The first time I ever saw Wordle was at Market Street Cafe (on Market Street, near the Central Markets) in the summer of 21/22. I was waiting for an iced latte to be served and I saw a man distracting his toddler with banana bread while he typed in combinations of letters between sips of coffee. I thought to myself: hmmm, that seems like an pleasant way to enjoy a coffee. Minus the toddler part obviously.
I do like that Wordle has only one official word per day, so you can't sit there playing it over and over. That's undoubtedly a big part of its commercial success. Even escalations, like Quordle, and Sedecordle, have their one per 24 hours game modes up front ahead of their unlimited "practice" modes, and this has surely contributed to the daily impulse to play the game, keep a streak alive, make my adblocker work.

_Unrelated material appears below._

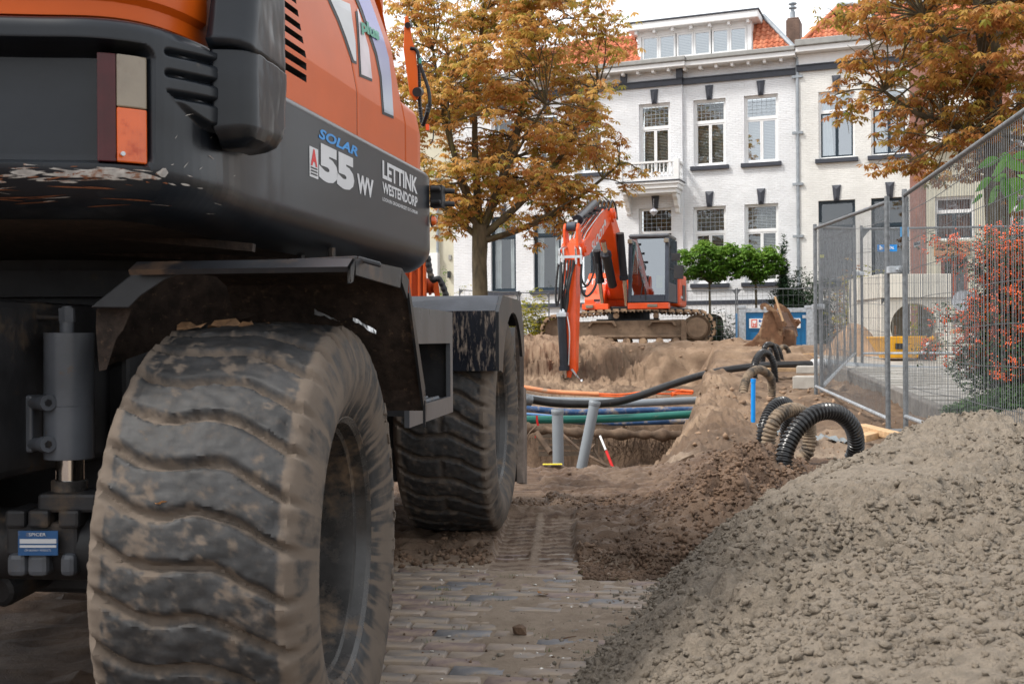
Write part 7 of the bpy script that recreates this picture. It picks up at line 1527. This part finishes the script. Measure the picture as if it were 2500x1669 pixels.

Alas, for me 2022 hasn't been all green squares or even yellow ones. And so there have been a lot of moments where I am broken or healing or isolated and in those times the mindless task of guessing five letter words brought distraction that was much nicer than sadness. I have played five letter word games when I really wished I wasn't. I have been tolerating this over winter, with the thought in the back of my mind that as soon as my Wordle streak was over I was going to go cold turkey on this game and find something more productive to do with my tram rides, coffees and shits. And then, after 143 correct guesses in a row, it happened. Now it's spring, I have a new ligament, a new king. It's time for a change. And that's the last Wordle.